→ Challenge
Find the string "scene" in the data, then copy every line where it is found.

→ Raw data

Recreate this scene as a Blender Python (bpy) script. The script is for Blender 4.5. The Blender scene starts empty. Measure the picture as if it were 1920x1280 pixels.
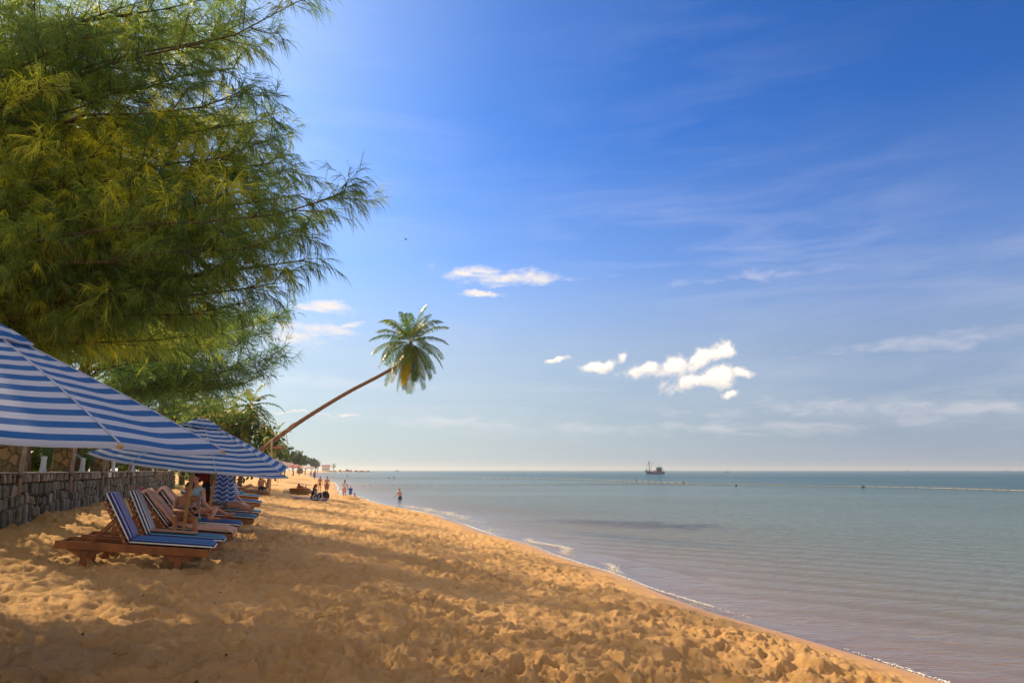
import bpy, math, random
import numpy as np
from mathutils import Vector, Matrix, Quaternion
random.seed(7); rng = np.random.default_rng(7)
SC = bpy.context.scene; COL = SC.collection
R = math.radians
# ---------------------------------------------------------------- camera (24 mm lens, eye 2.5 m above the water)
F = 1280.0; PITCH = math.atan(241/1280.0); EYE = 2.5
CP, SP = math.cos(PITCH), math.sin(PITCH)
cd = bpy.data.cameras.new('camera'); cam = bpy.data.objects.new('camera', cd); COL.objects.link(cam)
cd.sensor_width = 36; cd.lens = 24; cd.clip_start = .05; cd.clip_end = 9000
cam.location = (0, 0, EYE); cam.rotation_euler = (R(90)+PITCH, 0, 0)
SC.camera = cam
def ray(px, py):
    u, v = px-960, 640-py
    return Vector((u, F*CP - v*SP, F*SP + v*CP))
def P(px, py, Y):                     # a pixel of the survey photograph at a real distance -> a point in metres
    d = ray(px, py); t = Y/d.y
    return Vector((d.x*t, Y, EYE+d.z*t))
# ---------------------------------------------------------------- terrain shape
SHORE_Y = [-60,-20, 0, 8.78, 11.4, 15.3, 22.7, 35.7, 56.6, 75, 138, 250, 400, 800, 930, 975, 1010, 1040, 1100, 4600]
SHORE_X = [21,12.5,8.3, 5.2, 4.45, 3.06, .68, -2.98,-11.2,-18.5,-35,-72,-118,-228,-235,-215,-212,-285,-330,-900]
def shore_x(Y): return np.interp(Y, SHORE_Y, SHORE_X)
def wall_x(Y): return -10.6 - .36*(np.asarray(Y)-14.0)
WALL_Y0, WALL_Y1 = -6.0, 44.0
D_ = [-4000,-600, -80, -20, -6, -2, 0, 1, 3, 6, 8.6, 10.6, 13, 20, 60]
H_ = [-60, -12, -3.2, -1.3, -.55, -.2, 0, .15, .42, .76, 1.0, 1.16, 1.3, 1.42, 1.7]
def base_h(x, y):
    x = np.asarray(x, float); y = np.asarray(y, float)
    d = (shore_x(y) - x)*.93
    d = d + .22*np.sin(y*.31+1) + .1*np.sin(y*.83)
    h = np.interp(d, D_, H_)
    inl = wall_x(y) - x
    t = np.clip((inl-.05)/.2, 0, 1)*((y > WALL_Y0-9) & (y < WALL_Y1))
    dr = np.clip(1-np.abs(inl+.5)/1.2, 0, 1)*((inl < .05) & (y > 17) & (y < WALL_Y1))   # sand drifted against the wall
    return h*(1-t) + 2.12*t + .12*dr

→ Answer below
Recreate this scene as a Blender Python (bpy) script. The script is for Blender 4.5. The Blender scene starts empty. Measure the picture as if it were 1920x1280 pixels.
SC = bpy.context.scene; COL = SC.collection